Ford’s last week also came with a new recall on 60,000 of its Focus model vehicles due to deformed fuel tanks. Any recall news is painful for auto investors. We won’t really know how bad this one is for a few more weeks.

Finally, earnings season. It is falling on Ford right as all of this is stirring up investors. The company reports next Wednesday. If the last few are anything to go by, shareholders should hold onto their seats. The company has missed two of the last four quarterly estimates. However, its most recent quarterly EPS came in significantly higher than expectations.

So, trying to predict what will happen next week is nearly impossible. Fortunately, options traders don’t have to. There’s a way to play all of this turmoil in the auto giant, ahead of earnings, negotiations and all the rest without gambling on which direction any of it will send Ford’s shares.

Let’s get right into it…

A Strategy For Short Term Volatility

It’s clear that for Ford, we’re going to be looking at a volatile second half of 2019. The next month alone will come with plenty of questions and tough answers, likely to send shares gyrating wildly.

One way to play this expected volatility is by using a strategy called a long straddle. A long straddle is a type of trade that involves buying both a call and a put with the same strike price and expiration date.

Since Ford is sitting just above $10 per share, that’s the ideal place to start. The idea being that the further prices move away from that strike price, one of the two legs will go up in value. If shares continue to rally like we’ve seen, the call would take off. If the company disappoints next week or faces any more negative news, the puts could pay off.

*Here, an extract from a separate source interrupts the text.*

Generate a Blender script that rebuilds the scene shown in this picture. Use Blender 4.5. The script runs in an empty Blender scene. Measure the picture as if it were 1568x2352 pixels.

In either case, what we’re looking for is amount of movement… not direction. You can see how this type of trade plays out:


Source: The Options Industry Council

Clearly, the greater the movement, the greater the profits. But notice too that no matter what happens, the amount at risk is capped… right at the amount it costs to enter the trade. For a multileg options strategy, this is an ideal situation. Risk is capped and profit potential is limitless.

Let’s look at a specific trade to see what traders could expect.

A Specific Trade on Ford

Right now a trader could buy an August 16 $10 call for $0.37 per share and an August 16 $10 put for $0.24 per share for a net debit of $0.61 per share. Since each contract is worth 100 shares of F, that’s a total entry cost of $61.

That $61 is the most at risk during this month-long trade. And as noted, that’s capped at that amount. The only way for the trader to realize that loss would be if Ford’s stock doesn’t move over the next month. Considering all that’s going on, especially that much-anticipated earnings next week, that’s quite unlikely.

The profit potential is nearly unlimited. The further Ford either rallies or drops from this $10 price point, the greater one of the two legs will profit.

To find the exact point at which this trade enters profit territory, compare the cost to the strike price. For instance, if shares decline, they’d have to fall below $9.39 ($10 – $0.61 = $9.39) for the put to profit enough to cover the cost. Likewise, they’d have to rise past $10.61 ($10 + $0.61 = $10.61) for the call to.

In either case, that represents about a 6.1% move from the strike price. That’s definitely on the table with all the next month will entail for Ford.